How is it that scholars failed to look at any of the issues of Corsaren after 1846? It would appear, explains Cappelørn, that what we have here is a phenomenon “we are familiar with from other areas of scholarship. One reads the secondary literature and simply repeats what earlier scholars have said without going to the original sources.”

That caricatures of Kierkegaard continued to appear in Corsaren long after scholars had earlier assumed they had stopped, is not the only revelation in Tudvad’s book. Kierkegaards København is full of important revelations. Unfortunately, it is also full of beautiful color illustrations so, although I’ve tried to get an English-language publisher interested in issuing it in translation, I have not yet had any luck with that project. I’m afraid that for now, anyway, you are going to have to make do with the Danish edition. I can’t say I feel very sorry for you though. It is an absolutely gorgeous book! Check it out.

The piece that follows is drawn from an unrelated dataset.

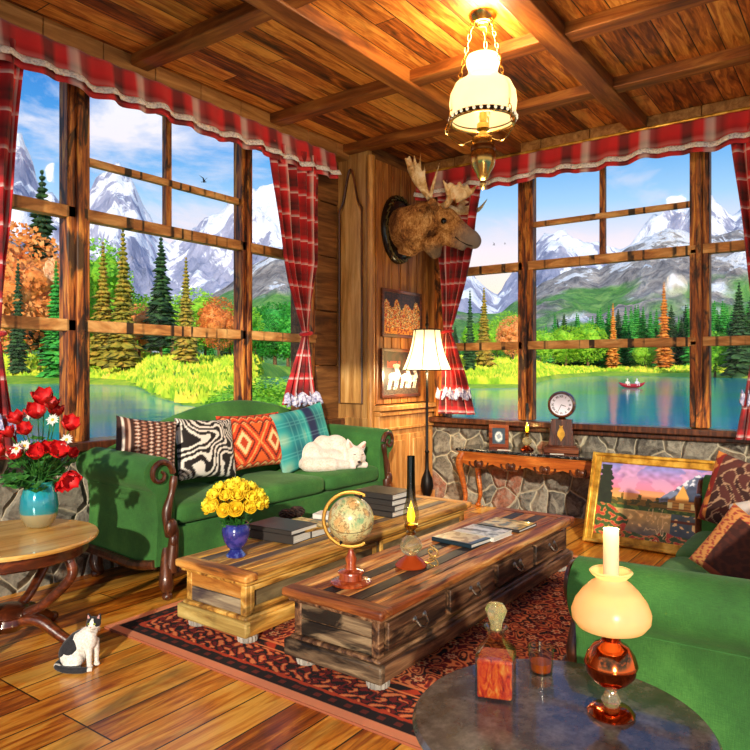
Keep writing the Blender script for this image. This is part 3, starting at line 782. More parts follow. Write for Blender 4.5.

Newly Discovered Caricatures of Kierkegaard

Women fight over one of Kierkegaard’s shirts

One of the most important discoveries Peter Tudvad made when working on his book, Kierkegaards København (Kierkegaard’s Copenhagen), was that the attacks on Kierkegaard in the satirical newspaper The Corsair, were not confined to 1846, as scholars had assumed, but actually spanned the period from 1846 until Kierkegaard’s death in 1855. This makes Kierkegaard’s continued preoccupation with the Corsair, and its merciless caricaturing of him, appear less neurotic than has been assumed. He continued to be preoccupied with the newspaper because it continued to be preoccupied with him. Kierkegaard was hence not exaggerating when he described himself as an object of public ridicule.

The situation was even worse though than scholars have assumed. The Corsair was not the only paper to ridicule Kierkegaard. Another paper, Folkets Nisse (the people’s elf) also published caricatures of or relating to Kierkegaard over an extended period. The drawing above is one such caricature. Apparently, Kierkegaard’s effects were auctioned off after his death. The drawing depicts two women fighting over one of Kierkegaard’s shirts. It’s interesting not simply as an example of a hitherto unknown collection of contemporary caricatures but also because it tells us something about how Kierkegaard was viewed around the period of his death. Scholars have often portrayed him as a marginal figure in Danish history, one whose brilliance was really first discovered beyond the borders of his own country. The drawing makes clear, however, that he had become a kind of cult figure by the time of his death and that there was thus probably far more sympathy with his attack on the Danish Lutheran Church than is ordinarily assumed.

There are many more drawings like the one above in Folkets Nisse. I cannot claim credit for having discovered them. They were discovered by Paul A. Bauer in the late 1990s when he purchased a bound volume of Folkets Nisse from an antiquarian book dealer in Copenhagen. I am indebted to Anne Marie Furbo of the The Royal Library in Copenhagen for tracking down this particular drawing which I had remembered only vaguely but which I wanted to use for the cover of my forthcoming book, Fear and Dissembling: The Copenhagen Kierkegaard Controversy.

If you plan to go to Copenhagen, stop by The Royal Library. I’m sure the folks there will be similarly helpful to you if you want to track down more of these hitherto unknown caricatures.